This CD is a marvellous bargain. It provides any serious music-lover unfamiliar with Schmidt's consistently wonderful music (of whom there are still far too many) with a relatively easy and thoroughly delightful introduction to it. The First Symphony and the excerpts from Schmidt's first opera, "Notre Dame", are in his earliest vein - melodious and colourful in both harmony and orchestration (and already masterly in technique).
Had Schmidt really been anything like the hopelessly conservative, nostalgic composer his detractors often mistakenly claim him to be, he could easily have sustained an entire career by continuing to mine this rich seam. (The immensely sophisticated Second Symphony - composed less than a decade after the opera, and now also available on Naxos - shows just how quickly he developed and how far he progressed in a short space of time.) However, it is worth noting that even in the First Symphony - the first large-scale work of his that he deemed worthy of preservation - the harmony, texture and orchestration are actually far more complex than the melodiousness of the music might suggest to the casual listener. You will be reminded of both Bruckner and Strauss (especially the Seventh Symphony of the former and "Don Juan" by the latter) and you may even catch a whiff of Mahler (despite the mutual antipathy of the two composers), but such specific reminiscences are combined not only with neo-baroque and neo-classical elements (unusual for a work composed in the late 1890s!); they are also integrated into what is already a strong and unmistakably individual style.
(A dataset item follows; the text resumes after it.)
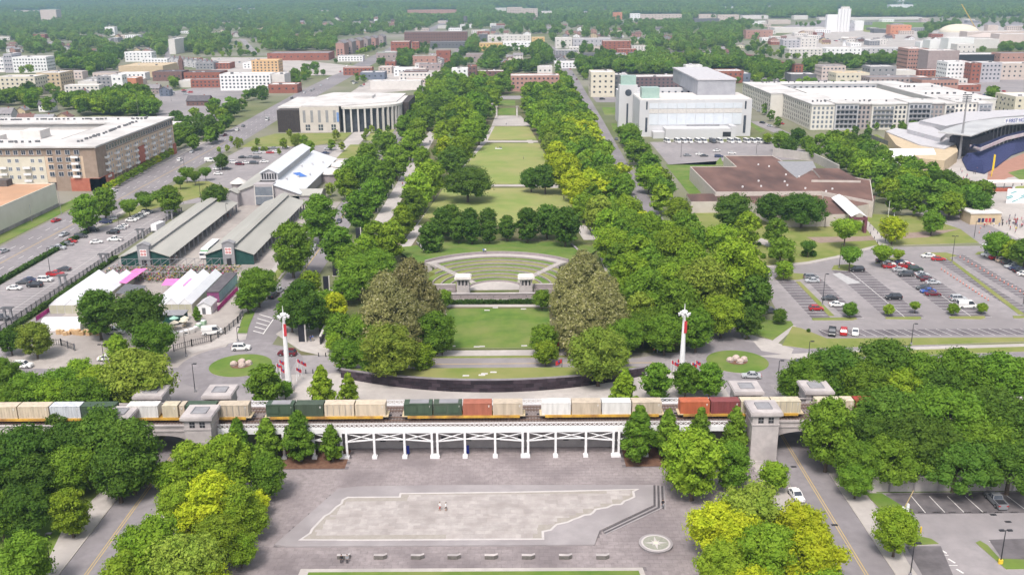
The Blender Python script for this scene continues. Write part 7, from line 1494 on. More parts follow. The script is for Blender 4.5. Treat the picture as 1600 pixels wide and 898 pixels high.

This CD would be worth having at the price, even if the performances were indifferent and the sound rather poor, but they are not. The release of Schmidt's symphonies on Naxos (since we may reasonably expect the Third and Fourth to follow) is an important event, and one which will surely help to popularise these key works by a composer who, where he is known at all, is both poorly understood and criminally under-rated. Do not miss an inexpensive opportunity to become acquainted with a master symphonist.